---- Provided material

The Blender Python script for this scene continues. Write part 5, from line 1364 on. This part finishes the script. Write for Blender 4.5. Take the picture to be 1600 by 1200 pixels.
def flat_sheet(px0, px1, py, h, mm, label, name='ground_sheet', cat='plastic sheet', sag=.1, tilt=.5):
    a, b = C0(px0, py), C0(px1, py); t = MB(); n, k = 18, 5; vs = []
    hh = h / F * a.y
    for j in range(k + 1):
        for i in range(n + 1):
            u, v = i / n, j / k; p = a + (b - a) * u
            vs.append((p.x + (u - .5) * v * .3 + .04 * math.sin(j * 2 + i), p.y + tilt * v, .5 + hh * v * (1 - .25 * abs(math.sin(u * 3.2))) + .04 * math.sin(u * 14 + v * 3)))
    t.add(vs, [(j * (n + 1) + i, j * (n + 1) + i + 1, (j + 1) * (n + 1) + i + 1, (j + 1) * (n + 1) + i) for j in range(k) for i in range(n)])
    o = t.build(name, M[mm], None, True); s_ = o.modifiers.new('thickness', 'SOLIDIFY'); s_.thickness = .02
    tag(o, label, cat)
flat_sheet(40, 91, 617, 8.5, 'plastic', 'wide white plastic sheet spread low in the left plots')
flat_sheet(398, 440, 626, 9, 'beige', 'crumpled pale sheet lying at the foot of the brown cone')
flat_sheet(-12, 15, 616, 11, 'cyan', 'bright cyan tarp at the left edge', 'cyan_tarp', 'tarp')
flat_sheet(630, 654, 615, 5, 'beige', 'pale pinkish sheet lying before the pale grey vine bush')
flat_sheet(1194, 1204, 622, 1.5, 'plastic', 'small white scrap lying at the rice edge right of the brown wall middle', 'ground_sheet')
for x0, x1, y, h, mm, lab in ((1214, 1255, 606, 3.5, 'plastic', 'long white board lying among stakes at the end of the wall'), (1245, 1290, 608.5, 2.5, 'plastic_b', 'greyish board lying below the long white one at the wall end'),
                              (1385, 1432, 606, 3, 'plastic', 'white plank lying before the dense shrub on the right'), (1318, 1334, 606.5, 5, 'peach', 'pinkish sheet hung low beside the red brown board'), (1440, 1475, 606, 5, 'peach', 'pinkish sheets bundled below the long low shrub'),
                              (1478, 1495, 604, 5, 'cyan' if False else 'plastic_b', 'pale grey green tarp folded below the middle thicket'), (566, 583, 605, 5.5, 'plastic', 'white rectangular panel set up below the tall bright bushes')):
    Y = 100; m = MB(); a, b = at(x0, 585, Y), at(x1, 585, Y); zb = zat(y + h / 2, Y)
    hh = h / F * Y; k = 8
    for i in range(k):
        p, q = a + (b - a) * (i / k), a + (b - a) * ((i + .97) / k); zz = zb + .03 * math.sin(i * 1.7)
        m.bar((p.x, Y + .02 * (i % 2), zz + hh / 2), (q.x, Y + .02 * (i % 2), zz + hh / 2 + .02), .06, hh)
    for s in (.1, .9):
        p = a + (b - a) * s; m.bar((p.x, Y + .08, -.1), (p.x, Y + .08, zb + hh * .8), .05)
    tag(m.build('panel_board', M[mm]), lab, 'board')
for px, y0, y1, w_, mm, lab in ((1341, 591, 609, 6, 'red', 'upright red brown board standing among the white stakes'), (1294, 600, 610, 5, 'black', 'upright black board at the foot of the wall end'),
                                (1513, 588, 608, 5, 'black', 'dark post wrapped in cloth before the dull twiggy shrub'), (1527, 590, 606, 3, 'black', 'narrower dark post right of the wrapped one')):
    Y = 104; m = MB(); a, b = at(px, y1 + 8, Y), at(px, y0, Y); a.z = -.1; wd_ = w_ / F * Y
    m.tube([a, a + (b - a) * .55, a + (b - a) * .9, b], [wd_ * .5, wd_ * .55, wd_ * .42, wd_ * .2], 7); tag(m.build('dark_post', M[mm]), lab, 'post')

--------

What is being asked —
All the data must be duplicated exactly, with nothing added or removed.

Completed exercise —
The Blender Python script for this scene continues. Write part 5, from line 1364 on. This part finishes the script. Write for Blender 4.5. Take the picture to be 1600 by 1200 pixels.
def flat_sheet(px0, px1, py, h, mm, label, name='ground_sheet', cat='plastic sheet', sag=.1, tilt=.5):
    a, b = C0(px0, py), C0(px1, py); t = MB(); n, k = 18, 5; vs = []
    hh = h / F * a.y
    for j in range(k + 1):
        for i in range(n + 1):
            u, v = i / n, j / k; p = a + (b - a) * u
            vs.append((p.x + (u - .5) * v * .3 + .04 * math.sin(j * 2 + i), p.y + tilt * v, .5 + hh * v * (1 - .25 * abs(math.sin(u * 3.2))) + .04 * math.sin(u * 14 + v * 3)))
    t.add(vs, [(j * (n + 1) + i, j * (n + 1) + i + 1, (j + 1) * (n + 1) + i + 1, (j + 1) * (n + 1) + i) for j in range(k) for i in range(n)])
    o = t.build(name, M[mm], None, True); s_ = o.modifiers.new('thickness', 'SOLIDIFY'); s_.thickness = .02
    tag(o, label, cat)
flat_sheet(40, 91, 617, 8.5, 'plastic', 'wide white plastic sheet spread low in the left plots')
flat_sheet(398, 440, 626, 9, 'beige', 'crumpled pale sheet lying at the foot of the brown cone')
flat_sheet(-12, 15, 616, 11, 'cyan', 'bright cyan tarp at the left edge', 'cyan_tarp', 'tarp')
flat_sheet(630, 654, 615, 5, 'beige', 'pale pinkish sheet lying before the pale grey vine bush')
flat_sheet(1194, 1204, 622, 1.5, 'plastic', 'small white scrap lying at the rice edge right of the brown wall middle', 'ground_sheet')
for x0, x1, y, h, mm, lab in ((1214, 1255, 606, 3.5, 'plastic', 'long white board lying among stakes at the end of the wall'), (1245, 1290, 608.5, 2.5, 'plastic_b', 'greyish board lying below the long white one at the wall end'),
                              (1385, 1432, 606, 3, 'plastic', 'white plank lying before the dense shrub on the right'), (1318, 1334, 606.5, 5, 'peach', 'pinkish sheet hung low beside the red brown board'), (1440, 1475, 606, 5, 'peach', 'pinkish sheets bundled below the long low shrub'),
                              (1478, 1495, 604, 5, 'cyan' if False else 'plastic_b', 'pale grey green tarp folded below the middle thicket'), (566, 583, 605, 5.5, 'plastic', 'white rectangular panel set up below the tall bright bushes')):
    Y = 100; m = MB(); a, b = at(x0, 585, Y), at(x1, 585, Y); zb = zat(y + h / 2, Y)
    hh = h / F * Y; k = 8
    for i in range(k):
        p, q = a + (b - a) * (i / k), a + (b - a) * ((i + .97) / k); zz = zb + .03 * math.sin(i * 1.7)
        m.bar((p.x, Y + .02 * (i % 2), zz + hh / 2), (q.x, Y + .02 * (i % 2), zz + hh / 2 + .02), .06, hh)
    for s in (.1, .9):
        p = a + (b - a) * s; m.bar((p.x, Y + .08, -.1), (p.x, Y + .08, zb + hh * .8), .05)
    tag(m.build('panel_board', M[mm]), lab, 'board')
for px, y0, y1, w_, mm, lab in ((1341, 591, 609, 6, 'red', 'upright red brown board standing among the white stakes'), (1294, 600, 610, 5, 'black', 'upright black board at the foot of the wall end'),
                                (1513, 588, 608, 5, 'black', 'dark post wrapped in cloth before the dull twiggy shrub'), (1527, 590, 606, 3, 'black', 'narrower dark post right of the wrapped one')):
    Y = 104; m = MB(); a, b = at(px, y1 + 8, Y), at(px, y0, Y); a.z = -.1; wd_ = w_ / F * Y
    m.tube([a, a + (b - a) * .55, a + (b - a) * .9, b], [wd_ * .5, wd_ * .55, wd_ * .42, wd_ * .2], 7); tag(m.build('dark_post', M[mm]), lab, 'post')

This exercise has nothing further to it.